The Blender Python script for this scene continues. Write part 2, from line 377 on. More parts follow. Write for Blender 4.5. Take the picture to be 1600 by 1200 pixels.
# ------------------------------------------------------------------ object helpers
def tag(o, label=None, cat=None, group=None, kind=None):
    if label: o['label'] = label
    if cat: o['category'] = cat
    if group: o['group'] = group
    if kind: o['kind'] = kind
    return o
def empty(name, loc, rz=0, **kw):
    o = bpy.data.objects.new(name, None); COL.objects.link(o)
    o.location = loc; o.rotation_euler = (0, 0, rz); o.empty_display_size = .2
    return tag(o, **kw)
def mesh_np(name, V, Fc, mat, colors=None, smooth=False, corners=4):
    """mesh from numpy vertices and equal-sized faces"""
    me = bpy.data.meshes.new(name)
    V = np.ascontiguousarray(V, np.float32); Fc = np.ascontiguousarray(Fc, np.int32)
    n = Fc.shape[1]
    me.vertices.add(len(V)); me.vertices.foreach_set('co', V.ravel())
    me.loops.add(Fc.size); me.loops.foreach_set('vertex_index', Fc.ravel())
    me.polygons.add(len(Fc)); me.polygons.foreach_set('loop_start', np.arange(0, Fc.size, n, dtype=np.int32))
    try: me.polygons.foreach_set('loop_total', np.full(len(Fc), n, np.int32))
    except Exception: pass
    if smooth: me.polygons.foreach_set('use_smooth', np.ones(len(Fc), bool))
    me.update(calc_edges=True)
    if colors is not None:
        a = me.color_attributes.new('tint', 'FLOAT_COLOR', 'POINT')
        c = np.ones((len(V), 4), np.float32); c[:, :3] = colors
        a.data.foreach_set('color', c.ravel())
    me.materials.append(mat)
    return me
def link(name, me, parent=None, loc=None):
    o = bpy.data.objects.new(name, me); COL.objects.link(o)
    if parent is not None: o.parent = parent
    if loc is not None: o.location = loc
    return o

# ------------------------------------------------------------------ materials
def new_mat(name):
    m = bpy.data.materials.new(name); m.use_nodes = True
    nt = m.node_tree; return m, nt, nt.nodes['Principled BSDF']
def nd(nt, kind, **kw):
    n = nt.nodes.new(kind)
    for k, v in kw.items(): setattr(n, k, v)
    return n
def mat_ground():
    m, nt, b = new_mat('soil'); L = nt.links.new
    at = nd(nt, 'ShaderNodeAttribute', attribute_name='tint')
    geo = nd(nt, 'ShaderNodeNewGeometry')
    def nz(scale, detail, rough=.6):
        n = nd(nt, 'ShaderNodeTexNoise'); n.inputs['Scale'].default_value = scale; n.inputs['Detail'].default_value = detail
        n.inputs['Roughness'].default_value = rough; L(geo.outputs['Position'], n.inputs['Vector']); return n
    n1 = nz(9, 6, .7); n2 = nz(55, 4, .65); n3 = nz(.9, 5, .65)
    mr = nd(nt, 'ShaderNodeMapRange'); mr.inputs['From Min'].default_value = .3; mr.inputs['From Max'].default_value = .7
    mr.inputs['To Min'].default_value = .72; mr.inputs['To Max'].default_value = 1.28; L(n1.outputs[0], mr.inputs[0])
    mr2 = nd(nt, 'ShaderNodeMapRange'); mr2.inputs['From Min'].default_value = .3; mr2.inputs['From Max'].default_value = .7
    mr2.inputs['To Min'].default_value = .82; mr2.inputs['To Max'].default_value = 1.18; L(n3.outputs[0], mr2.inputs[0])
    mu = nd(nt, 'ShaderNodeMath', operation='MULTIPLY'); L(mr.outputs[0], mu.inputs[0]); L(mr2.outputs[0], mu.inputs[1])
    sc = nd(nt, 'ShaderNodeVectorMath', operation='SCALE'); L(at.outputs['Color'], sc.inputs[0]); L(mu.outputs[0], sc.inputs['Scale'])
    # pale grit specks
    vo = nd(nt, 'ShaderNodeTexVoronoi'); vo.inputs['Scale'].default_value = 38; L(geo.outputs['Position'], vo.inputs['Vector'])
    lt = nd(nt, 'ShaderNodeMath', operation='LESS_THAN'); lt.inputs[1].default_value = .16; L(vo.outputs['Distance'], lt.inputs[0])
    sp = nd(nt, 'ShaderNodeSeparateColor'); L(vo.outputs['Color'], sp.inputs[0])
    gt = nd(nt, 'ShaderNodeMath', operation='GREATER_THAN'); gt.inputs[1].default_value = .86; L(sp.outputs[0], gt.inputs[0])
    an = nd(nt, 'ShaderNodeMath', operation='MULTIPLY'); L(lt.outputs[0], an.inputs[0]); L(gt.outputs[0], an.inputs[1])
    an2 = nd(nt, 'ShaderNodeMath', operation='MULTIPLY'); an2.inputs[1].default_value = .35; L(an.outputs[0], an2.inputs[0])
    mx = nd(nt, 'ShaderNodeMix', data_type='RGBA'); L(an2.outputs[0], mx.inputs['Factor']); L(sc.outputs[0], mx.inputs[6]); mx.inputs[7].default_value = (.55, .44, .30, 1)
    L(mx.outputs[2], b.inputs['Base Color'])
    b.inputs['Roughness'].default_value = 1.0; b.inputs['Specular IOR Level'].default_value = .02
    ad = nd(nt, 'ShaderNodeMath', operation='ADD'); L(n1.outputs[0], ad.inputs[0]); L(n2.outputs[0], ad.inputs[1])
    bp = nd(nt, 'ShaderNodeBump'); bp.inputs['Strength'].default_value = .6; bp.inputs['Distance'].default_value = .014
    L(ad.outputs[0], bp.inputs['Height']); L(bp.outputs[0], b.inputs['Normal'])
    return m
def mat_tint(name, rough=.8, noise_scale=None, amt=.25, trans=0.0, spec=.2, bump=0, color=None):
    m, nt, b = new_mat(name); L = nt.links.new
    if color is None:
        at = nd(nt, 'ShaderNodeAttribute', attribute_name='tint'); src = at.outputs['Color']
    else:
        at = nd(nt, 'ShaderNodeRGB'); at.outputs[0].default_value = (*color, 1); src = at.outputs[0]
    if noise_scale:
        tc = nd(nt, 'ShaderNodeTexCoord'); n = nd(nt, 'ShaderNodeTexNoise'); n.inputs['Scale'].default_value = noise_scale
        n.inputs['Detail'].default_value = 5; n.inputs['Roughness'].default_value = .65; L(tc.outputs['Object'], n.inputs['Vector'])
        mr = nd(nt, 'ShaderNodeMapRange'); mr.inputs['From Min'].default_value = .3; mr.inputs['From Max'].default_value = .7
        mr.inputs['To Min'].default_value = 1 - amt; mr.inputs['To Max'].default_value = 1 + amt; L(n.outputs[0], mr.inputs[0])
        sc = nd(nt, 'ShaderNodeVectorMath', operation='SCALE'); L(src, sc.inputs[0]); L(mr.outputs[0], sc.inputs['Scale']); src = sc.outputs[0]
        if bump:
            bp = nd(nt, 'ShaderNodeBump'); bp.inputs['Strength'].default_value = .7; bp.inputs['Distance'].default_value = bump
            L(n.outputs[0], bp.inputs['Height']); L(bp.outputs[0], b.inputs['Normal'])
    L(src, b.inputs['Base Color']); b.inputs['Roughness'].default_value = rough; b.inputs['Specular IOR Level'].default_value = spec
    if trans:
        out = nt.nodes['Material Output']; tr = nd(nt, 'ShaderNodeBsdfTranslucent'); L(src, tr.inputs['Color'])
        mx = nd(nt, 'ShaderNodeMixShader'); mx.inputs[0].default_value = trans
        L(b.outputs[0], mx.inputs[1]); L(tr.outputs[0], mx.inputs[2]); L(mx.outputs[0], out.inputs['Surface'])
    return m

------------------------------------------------

* What you have to do *
Every line above should be retyped exactly as given.

* Problem solution *
The Blender Python script for this scene continues. Write part 2, from line 377 on. More parts follow. Write for Blender 4.5. Take the picture to be 1600 by 1200 pixels.
# ------------------------------------------------------------------ object helpers
def tag(o, label=None, cat=None, group=None, kind=None):
    if label: o['label'] = label
    if cat: o['category'] = cat
    if group: o['group'] = group
    if kind: o['kind'] = kind
    return o
def empty(name, loc, rz=0, **kw):
    o = bpy.data.objects.new(name, None); COL.objects.link(o)
    o.location = loc; o.rotation_euler = (0, 0, rz); o.empty_display_size = .2
    return tag(o, **kw)
def mesh_np(name, V, Fc, mat, colors=None, smooth=False, corners=4):
    """mesh from numpy vertices and equal-sized faces"""
    me = bpy.data.meshes.new(name)
    V = np.ascontiguousarray(V, np.float32); Fc = np.ascontiguousarray(Fc, np.int32)
    n = Fc.shape[1]
    me.vertices.add(len(V)); me.vertices.foreach_set('co', V.ravel())
    me.loops.add(Fc.size); me.loops.foreach_set('vertex_index', Fc.ravel())
    me.polygons.add(len(Fc)); me.polygons.foreach_set('loop_start', np.arange(0, Fc.size, n, dtype=np.int32))
    try: me.polygons.foreach_set('loop_total', np.full(len(Fc), n, np.int32))
    except Exception: pass
    if smooth: me.polygons.foreach_set('use_smooth', np.ones(len(Fc), bool))
    me.update(calc_edges=True)
    if colors is not None:
        a = me.color_attributes.new('tint', 'FLOAT_COLOR', 'POINT')
        c = np.ones((len(V), 4), np.float32); c[:, :3] = colors
        a.data.foreach_set('color', c.ravel())
    me.materials.append(mat)
    return me
def link(name, me, parent=None, loc=None):
    o = bpy.data.objects.new(name, me); COL.objects.link(o)
    if parent is not None: o.parent = parent
    if loc is not None: o.location = loc
    return o

# ------------------------------------------------------------------ materials
def new_mat(name):
    m = bpy.data.materials.new(name); m.use_nodes = True
    nt = m.node_tree; return m, nt, nt.nodes['Principled BSDF']
def nd(nt, kind, **kw):
    n = nt.nodes.new(kind)
    for k, v in kw.items(): setattr(n, k, v)
    return n
def mat_ground():
    m, nt, b = new_mat('soil'); L = nt.links.new
    at = nd(nt, 'ShaderNodeAttribute', attribute_name='tint')
    geo = nd(nt, 'ShaderNodeNewGeometry')
    def nz(scale, detail, rough=.6):
        n = nd(nt, 'ShaderNodeTexNoise'); n.inputs['Scale'].default_value = scale; n.inputs['Detail'].default_value = detail
        n.inputs['Roughness'].default_value = rough; L(geo.outputs['Position'], n.inputs['Vector']); return n
    n1 = nz(9, 6, .7); n2 = nz(55, 4, .65); n3 = nz(.9, 5, .65)
    mr = nd(nt, 'ShaderNodeMapRange'); mr.inputs['From Min'].default_value = .3; mr.inputs['From Max'].default_value = .7
    mr.inputs['To Min'].default_value = .72; mr.inputs['To Max'].default_value = 1.28; L(n1.outputs[0], mr.inputs[0])
    mr2 = nd(nt, 'ShaderNodeMapRange'); mr2.inputs['From Min'].default_value = .3; mr2.inputs['From Max'].default_value = .7
    mr2.inputs['To Min'].default_value = .82; mr2.inputs['To Max'].default_value = 1.18; L(n3.outputs[0], mr2.inputs[0])
    mu = nd(nt, 'ShaderNodeMath', operation='MULTIPLY'); L(mr.outputs[0], mu.inputs[0]); L(mr2.outputs[0], mu.inputs[1])
    sc = nd(nt, 'ShaderNodeVectorMath', operation='SCALE'); L(at.outputs['Color'], sc.inputs[0]); L(mu.outputs[0], sc.inputs['Scale'])
    # pale grit specks
    vo = nd(nt, 'ShaderNodeTexVoronoi'); vo.inputs['Scale'].default_value = 38; L(geo.outputs['Position'], vo.inputs['Vector'])
    lt = nd(nt, 'ShaderNodeMath', operation='LESS_THAN'); lt.inputs[1].default_value = .16; L(vo.outputs['Distance'], lt.inputs[0])
    sp = nd(nt, 'ShaderNodeSeparateColor'); L(vo.outputs['Color'], sp.inputs[0])
    gt = nd(nt, 'ShaderNodeMath', operation='GREATER_THAN'); gt.inputs[1].default_value = .86; L(sp.outputs[0], gt.inputs[0])
    an = nd(nt, 'ShaderNodeMath', operation='MULTIPLY'); L(lt.outputs[0], an.inputs[0]); L(gt.outputs[0], an.inputs[1])
    an2 = nd(nt, 'ShaderNodeMath', operation='MULTIPLY'); an2.inputs[1].default_value = .35; L(an.outputs[0], an2.inputs[0])
    mx = nd(nt, 'ShaderNodeMix', data_type='RGBA'); L(an2.outputs[0], mx.inputs['Factor']); L(sc.outputs[0], mx.inputs[6]); mx.inputs[7].default_value = (.55, .44, .30, 1)
    L(mx.outputs[2], b.inputs['Base Color'])
    b.inputs['Roughness'].default_value = 1.0; b.inputs['Specular IOR Level'].default_value = .02
    ad = nd(nt, 'ShaderNodeMath', operation='ADD'); L(n1.outputs[0], ad.inputs[0]); L(n2.outputs[0], ad.inputs[1])
    bp = nd(nt, 'ShaderNodeBump'); bp.inputs['Strength'].default_value = .6; bp.inputs['Distance'].default_value = .014
    L(ad.outputs[0], bp.inputs['Height']); L(bp.outputs[0], b.inputs['Normal'])
    return m
def mat_tint(name, rough=.8, noise_scale=None, amt=.25, trans=0.0, spec=.2, bump=0, color=None):
    m, nt, b = new_mat(name); L = nt.links.new
    if color is None:
        at = nd(nt, 'ShaderNodeAttribute', attribute_name='tint'); src = at.outputs['Color']
    else:
        at = nd(nt, 'ShaderNodeRGB'); at.outputs[0].default_value = (*color, 1); src = at.outputs[0]
    if noise_scale:
        tc = nd(nt, 'ShaderNodeTexCoord'); n = nd(nt, 'ShaderNodeTexNoise'); n.inputs['Scale'].default_value = noise_scale
        n.inputs['Detail'].default_value = 5; n.inputs['Roughness'].default_value = .65; L(tc.outputs['Object'], n.inputs['Vector'])
        mr = nd(nt, 'ShaderNodeMapRange'); mr.inputs['From Min'].default_value = .3; mr.inputs['From Max'].default_value = .7
        mr.inputs['To Min'].default_value = 1 - amt; mr.inputs['To Max'].default_value = 1 + amt; L(n.outputs[0], mr.inputs[0])
        sc = nd(nt, 'ShaderNodeVectorMath', operation='SCALE'); L(src, sc.inputs[0]); L(mr.outputs[0], sc.inputs['Scale']); src = sc.outputs[0]
        if bump:
            bp = nd(nt, 'ShaderNodeBump'); bp.inputs['Strength'].default_value = .7; bp.inputs['Distance'].default_value = bump
            L(n.outputs[0], bp.inputs['Height']); L(bp.outputs[0], b.inputs['Normal'])
    L(src, b.inputs['Base Color']); b.inputs['Roughness'].default_value = rough; b.inputs['Specular IOR Level'].default_value = spec
    if trans:
        out = nt.nodes['Material Output']; tr = nd(nt, 'ShaderNodeBsdfTranslucent'); L(src, tr.inputs['Color'])
        mx = nd(nt, 'ShaderNodeMixShader'); mx.inputs[0].default_value = trans
        L(b.outputs[0], mx.inputs[1]); L(tr.outputs[0], mx.inputs[2]); L(mx.outputs[0], out.inputs['Surface'])
    return m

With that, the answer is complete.